Two former radio amateurs gave 50 years worth of interest (and still ongoing) for space conspiracy enthusiasts. In the 1960’s they claimed they had recording that showed the Soviet Space program covered up the deaths of Cosmonauts. These claims have met with rebuttals and the interests continues but that’s why I think it’s a great one for this blog.
They claimed to have monitored transmissions from the Soviet Sputnik program and Explorer 1. They said this included other recordings, like the sounds of a lost cosmonaut who was dying. 28th November 1960, one of those was also an SOS signal that was moving away from the Earth’s orbit and their information was picked up by a Swiss-Italian radio station who took them on as their space experts.
They also made a further claim that they had heard of a female cosmonaut yelling “I am hot” amongst other parts of that transmission. They stated that this was the sounds of her transmitting before she burnt up.
In total they had released nine recordings over a course of years:
- May 1960, a manned spacecraft reporting its going off course.
- 28th November 1960 the faint sounds of an SOS transmission as a spacecraft left orbit.
- February 1961, the recorded sounds of a cosmonaut suffocating.
- April 1961, capsule recorded orbiting Earth three times before it entered Earth’s atmosphere and this was days before Yuri Gagarin took flight.
- October 1961, a cosmonaut looses control of his ship and goes into deep space.
- November 1962, a capsule misjudges re-entry bouncing off the Earth’s atmosphere it then goes out into space.
- November 1963, a female cosmonaut dies during re-entry.
- April 1964, another cosmonaut killed when their capsule burns up in the Earth’s atmosphere.
People that have analysed this have stated they are dubious that certain protocol appears to have been ignored during those transmissions, for instance that the cosmonauts had not identified themselves during those transmissions.

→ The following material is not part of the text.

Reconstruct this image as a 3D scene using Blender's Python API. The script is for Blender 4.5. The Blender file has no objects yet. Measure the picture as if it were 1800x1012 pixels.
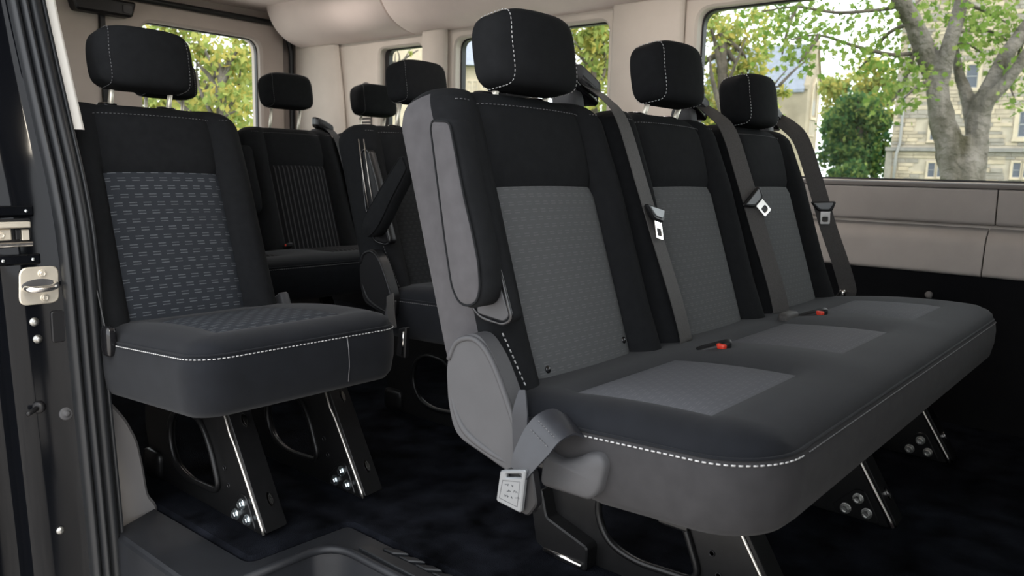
import bpy, math, random
import numpy as np
from mathutils import Vector, Matrix
from mathutils.geometry import tessellate_polygon

random.seed(7)
RNG = np.random.default_rng(7)
S = bpy.context.scene
COL = S.collection

# ------------------------------------------------------------------ camera
F_PX = 1388.0
EX = np.array([0.64916, -0.09569, 0.75461])
EY = np.array([-0.76024, -0.11427, 0.63951])
EZ = np.array([0.02503, -0.98883, -0.14692])
CAM = np.array([0.0, 0.0, 0.76])
ROT = np.array([EX, EY, EZ])            # camera axes (right, down, forward) -> world
cam_data = bpy.data.cameras.new('camera')
cam = bpy.data.objects.new('camera', cam_data)
COL.objects.link(cam)
cam_data.sensor_width = 36.0
cam_data.lens = F_PX / 1800.0 * 36.0
cam_data.clip_start = 0.02
cam_data.clip_end = 600
cam_data.dof.use_dof = True
cam_data.dof.focus_distance = 1.45
cam_data.dof.aperture_fstop = 9.0
M = Matrix.Identity(4)
for i in range(3):
    M[i][0] = ROT[i][0]
    M[i][1] = -ROT[i][1]
    M[i][2] = -ROT[i][2]
    M[i][3] = CAM[i]
cam.matrix_world = M
S.camera = cam

# ------------------------------------------------------------------ sky, light, exposure
world = bpy.data.worlds.new('sky')
S.world = world
world.use_nodes = True
bg = world.node_tree.nodes['Background']
bg.inputs['Color'].default_value = (0.93, 0.96, 1.0, 1)
bg.inputs['Strength'].default_value = 3.7
sun_d = bpy.data.lights.new('sun', 'SUN')
sun_d.energy = 2.6
sun_d.angle = math.radians(12)
sun_d.color = (1.0, 0.90, 0.74)
sun = bpy.data.objects.new('sun', sun_d)
COL.objects.link(sun)
sun.rotation_euler = Vector((0.10, 0.70, -0.72)).to_track_quat('-Z', 'Y').to_euler()
S.view_settings.view_transform = 'Standard'
S.view_settings.look = 'None'
S.view_settings.exposure = 0.0
S.view_settings.gamma = 1.0
S.view_settings.use_curve_mapping = False
S.cycles.use_denoising = True
S.cycles.max_bounces = 8
S.cycles.diffuse_bounces = 5
S.cycles.transparent_max_bounces = 24


def at(px, py, depth):
    """world point seen at a pixel of the photograph, at a distance along the view axis"""
    c = np.array([(px - 900) / F_PX, (py - 506) / F_PX, 1.0]) * depth
    return CAM + ROT @ c


# ------------------------------------------------------------------ materials
MATS = {}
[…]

You could of course argue that burning up in space is a pretty good reason to forget this right?
There seem to be a lot of grammatical errors, or errors in sentence construction when it was generally accepted that the Soviet’s would only use highly trained and educated native speakers but again you could argue that panic would ensue and even the most articulate of people are going to loose that.
The technology the Soviet’s were using may well have been sending dogs into space but there is no suggestion they had enough technology to be putting a manned craft out of the orbit by that stage.
Another factor that was given to consideration, and perhaps this is the one that might convince me – with all the other countries listening into the space race and monitoring these transmissions why hadn’t the professionals found them too? The other countries would have little to no reason to avoid giving up that information as they were all in the race so-to-speak. So why did it fall to two amateur radio enthusiasts who self-taught themselves to get such potentially controversial details out into the public?
I also listened to a brilliant podcast and presentation by Brian Dunning, Skeptoid about this and felt it was a great tale for the blog.